Process Excellence Leadership Academy

 

Background

Our client is a global Aerospace engine manufacturer that employs 55,000 people worldwide and has a workforce of 26,000 in the UK. The Aerospace industry is a competitive sector and the delivery of quality engines on time to the customer is critical to the success of the company.

The Process Excellence Lean Leadership Academy [PELA] was identified by the client as the core strand in supporting the challenge of delivering high-quality engines within strict time frames, and in delivering lean learning to the leadership within the company.

Challenges

The client faced several problems during this time. Improvements were required at every stage of the process in order to reduce lead time delay and deliver on time.

Variation in the lead time for both the design and the manufacturing stages had a huge impact on the company’s ability to forecast and deliver engines to the customer on time.

The client identified the need for leaders within the company to be able to drive problem-solving, and support the continuous improvement that would identify and remove any waste and reduce any variation within the process.

Solutions

The Engineering PELA is a leadership development course that teaches delegates how to improve team productivity and promote Continuous Improvement [CI] through coaching, visual management and short interval control. Each team works on a value stream improvement project where they are accountable to implement and to reinforce the idea of learning by doing. The delegates are then expected to act as a lean leader within the business; promoting and supporting improvements within their teams.

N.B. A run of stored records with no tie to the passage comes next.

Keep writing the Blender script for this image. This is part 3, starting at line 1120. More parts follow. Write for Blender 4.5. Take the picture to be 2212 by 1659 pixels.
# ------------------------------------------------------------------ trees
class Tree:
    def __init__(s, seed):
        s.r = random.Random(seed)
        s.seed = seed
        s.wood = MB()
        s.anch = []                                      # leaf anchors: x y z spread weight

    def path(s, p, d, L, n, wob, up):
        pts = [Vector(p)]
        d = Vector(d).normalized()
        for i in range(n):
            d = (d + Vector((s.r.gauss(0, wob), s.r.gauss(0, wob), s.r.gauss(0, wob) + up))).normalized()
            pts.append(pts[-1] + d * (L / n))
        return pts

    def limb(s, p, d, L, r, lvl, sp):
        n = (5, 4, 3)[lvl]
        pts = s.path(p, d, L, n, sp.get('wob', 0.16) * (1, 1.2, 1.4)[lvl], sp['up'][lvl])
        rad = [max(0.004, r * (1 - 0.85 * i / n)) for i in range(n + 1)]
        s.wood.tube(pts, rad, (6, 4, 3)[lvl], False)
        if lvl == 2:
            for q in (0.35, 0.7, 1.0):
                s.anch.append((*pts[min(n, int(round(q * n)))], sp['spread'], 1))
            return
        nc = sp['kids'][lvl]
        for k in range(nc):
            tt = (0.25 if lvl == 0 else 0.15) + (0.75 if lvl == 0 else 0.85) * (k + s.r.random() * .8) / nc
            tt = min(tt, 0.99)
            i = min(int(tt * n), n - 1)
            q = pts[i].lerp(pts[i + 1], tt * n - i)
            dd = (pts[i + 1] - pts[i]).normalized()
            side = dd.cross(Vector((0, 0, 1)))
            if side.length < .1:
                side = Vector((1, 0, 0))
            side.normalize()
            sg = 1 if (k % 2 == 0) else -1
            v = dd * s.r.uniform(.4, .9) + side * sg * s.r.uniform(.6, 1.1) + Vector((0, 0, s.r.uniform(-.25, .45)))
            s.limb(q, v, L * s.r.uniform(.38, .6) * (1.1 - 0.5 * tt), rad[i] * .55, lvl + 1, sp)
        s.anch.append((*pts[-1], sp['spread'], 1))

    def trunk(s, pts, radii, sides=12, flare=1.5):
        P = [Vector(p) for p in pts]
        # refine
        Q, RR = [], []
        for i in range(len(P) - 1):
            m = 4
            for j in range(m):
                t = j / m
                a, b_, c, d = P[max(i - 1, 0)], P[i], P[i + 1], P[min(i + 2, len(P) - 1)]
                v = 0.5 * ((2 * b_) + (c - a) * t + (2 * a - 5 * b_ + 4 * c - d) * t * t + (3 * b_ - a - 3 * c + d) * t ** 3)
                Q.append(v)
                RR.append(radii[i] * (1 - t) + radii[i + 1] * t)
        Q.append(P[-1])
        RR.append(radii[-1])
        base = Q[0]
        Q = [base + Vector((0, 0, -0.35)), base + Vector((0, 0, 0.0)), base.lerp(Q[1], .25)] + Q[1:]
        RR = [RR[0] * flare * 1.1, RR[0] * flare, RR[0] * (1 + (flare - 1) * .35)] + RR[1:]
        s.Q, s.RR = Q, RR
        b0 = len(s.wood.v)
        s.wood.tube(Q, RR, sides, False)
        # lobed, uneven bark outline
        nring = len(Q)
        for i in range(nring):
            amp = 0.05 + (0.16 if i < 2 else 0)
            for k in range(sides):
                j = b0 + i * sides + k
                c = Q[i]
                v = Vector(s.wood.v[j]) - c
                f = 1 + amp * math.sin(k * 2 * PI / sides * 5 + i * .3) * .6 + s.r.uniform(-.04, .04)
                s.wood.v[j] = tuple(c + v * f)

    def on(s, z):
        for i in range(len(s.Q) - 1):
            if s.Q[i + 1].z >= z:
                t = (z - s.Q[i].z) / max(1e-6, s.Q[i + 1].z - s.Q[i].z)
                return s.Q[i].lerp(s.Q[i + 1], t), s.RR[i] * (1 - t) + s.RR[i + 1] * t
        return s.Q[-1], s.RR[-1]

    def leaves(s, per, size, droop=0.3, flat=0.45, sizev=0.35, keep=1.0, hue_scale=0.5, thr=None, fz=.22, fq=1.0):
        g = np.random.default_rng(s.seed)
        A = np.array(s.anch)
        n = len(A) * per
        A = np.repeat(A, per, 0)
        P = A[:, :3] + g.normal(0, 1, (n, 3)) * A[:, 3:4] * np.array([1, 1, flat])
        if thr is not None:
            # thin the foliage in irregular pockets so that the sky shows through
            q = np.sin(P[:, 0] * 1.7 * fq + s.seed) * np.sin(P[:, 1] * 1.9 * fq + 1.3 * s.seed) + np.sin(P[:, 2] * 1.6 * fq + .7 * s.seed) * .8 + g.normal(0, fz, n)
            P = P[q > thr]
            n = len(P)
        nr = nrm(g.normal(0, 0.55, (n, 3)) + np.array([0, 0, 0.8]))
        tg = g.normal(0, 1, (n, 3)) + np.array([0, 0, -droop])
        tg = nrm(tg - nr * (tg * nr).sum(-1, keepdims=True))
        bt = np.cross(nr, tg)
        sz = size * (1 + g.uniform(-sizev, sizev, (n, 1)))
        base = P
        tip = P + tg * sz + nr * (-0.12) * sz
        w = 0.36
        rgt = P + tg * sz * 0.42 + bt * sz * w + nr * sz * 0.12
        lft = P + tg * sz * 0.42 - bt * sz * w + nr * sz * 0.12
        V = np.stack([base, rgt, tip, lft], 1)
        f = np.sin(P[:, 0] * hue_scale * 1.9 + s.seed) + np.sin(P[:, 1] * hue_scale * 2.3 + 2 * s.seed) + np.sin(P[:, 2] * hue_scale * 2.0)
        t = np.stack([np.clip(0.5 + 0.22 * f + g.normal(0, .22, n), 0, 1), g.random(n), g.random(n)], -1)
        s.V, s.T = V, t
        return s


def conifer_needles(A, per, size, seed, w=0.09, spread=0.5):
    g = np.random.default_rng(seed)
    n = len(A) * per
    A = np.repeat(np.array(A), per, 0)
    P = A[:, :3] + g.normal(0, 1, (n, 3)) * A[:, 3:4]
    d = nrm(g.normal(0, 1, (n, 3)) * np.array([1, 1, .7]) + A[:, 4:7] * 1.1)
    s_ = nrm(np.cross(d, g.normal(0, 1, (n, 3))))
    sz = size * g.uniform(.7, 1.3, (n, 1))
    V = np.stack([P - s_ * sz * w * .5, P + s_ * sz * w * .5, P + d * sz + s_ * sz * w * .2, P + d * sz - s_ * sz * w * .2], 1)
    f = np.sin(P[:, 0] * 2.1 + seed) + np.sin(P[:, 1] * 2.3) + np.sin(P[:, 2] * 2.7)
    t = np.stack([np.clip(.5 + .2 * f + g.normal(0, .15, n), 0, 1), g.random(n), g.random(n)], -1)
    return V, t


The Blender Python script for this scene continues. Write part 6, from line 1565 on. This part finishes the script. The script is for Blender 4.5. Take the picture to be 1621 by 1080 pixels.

In 2017, 16 Leadership PELA courses were run globally, consisting of more than 40 teams with over 200+ Engineering leaders. Collectively, the projects enabled improvements of more than £9.5m of tangible benefits to the business, with additional intangible benefits identified.

Teams of 6-8 colleagues, who all have skills and experience form the area, are assigned to each improvement area. Having the actual teams from the area define the problem and solutions allows a greater understanding of both the problem itself and the impact the solutions will have. This enabled the staff to be both the customer of the solutions and the deliverer of change.

Between weeks 1 [5 days] and week 2 [4 days], they have a 4-week gap where they gather data to support their original problem hypothesis. This data is used to support and verify the problem ready for week 2, when solutions for the problem are identified, and to measure and quantify the results at the end of the project. At the end of the 9 days, solutions were agreed upon with the key stakeholder. These actions formed their 100-day plan.

The participants learned to manage stakeholder expectation and have clearer project scope, and needed to very clearly present what was in scope and what was not and gain consensus on this decision. Because of the vague, non-specific scope given for the project, it was important for the staff to manage scope creep, which created issues when developing the current state Value Stream Map. To solve this, we reviewed the scope of the project with the stakeholder and make sure the project brief had a very specific area of focus for improvement.

In most cases, they achieved savings greater than they expected, both with tangible and intangible improvements.